On Monday, Mohaned Mostafa, one of four lawyers representing Ibrahim for free, said a court had let her go after she was condemned in May to hang for apostasy under Shariah law.

Some interpret the religious legal code, in force in Sudan since 1983, to mandate the death penalty for converting from Islam. The original sentence had also called for Ibrahim to receive 100 lashes for adultery.
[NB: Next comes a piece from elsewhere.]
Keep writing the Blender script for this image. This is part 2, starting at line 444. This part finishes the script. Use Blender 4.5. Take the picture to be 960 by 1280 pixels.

Mostafa said Ibrahim - born to a Muslim father who abandoned the family when she was five and raised by her Ethiopian Orthodox Christian mother - had gone "to an unknown house to stay at for her protection and security." He added that "her family had been threatened before and we are worried that someone might try to harm her."

Birth ordeal

Locked up with her toddler son, Ibrahim gave birth to a daughter 12 days into her confinement while shackled to a floor at the women's prison in Omdurman, near Khartoum. After the birth of their second child, her husband, Daniel Wani, told the news agency AFP that he did not believe officials would release her. Though he has a United States passport, Wani was born in Khartoum.

That all changed on Monday: "The appeal court ordered the release of Meriam Yahya and the cancellation of the court ruling," Sudan's SUNA news agency reported.

Ibrahim's case made news around the world. Amnesty International called her sentence "abhorrent."

EU leaders had called for revocation of the "inhumane verdict," and US Secretary of State John Kerry urged Khartoum to repeal its laws banning Muslims from converting. British Prime Minister David Cameron called Ibrahim's treatment "barbaric" and said it had "no place in today's world."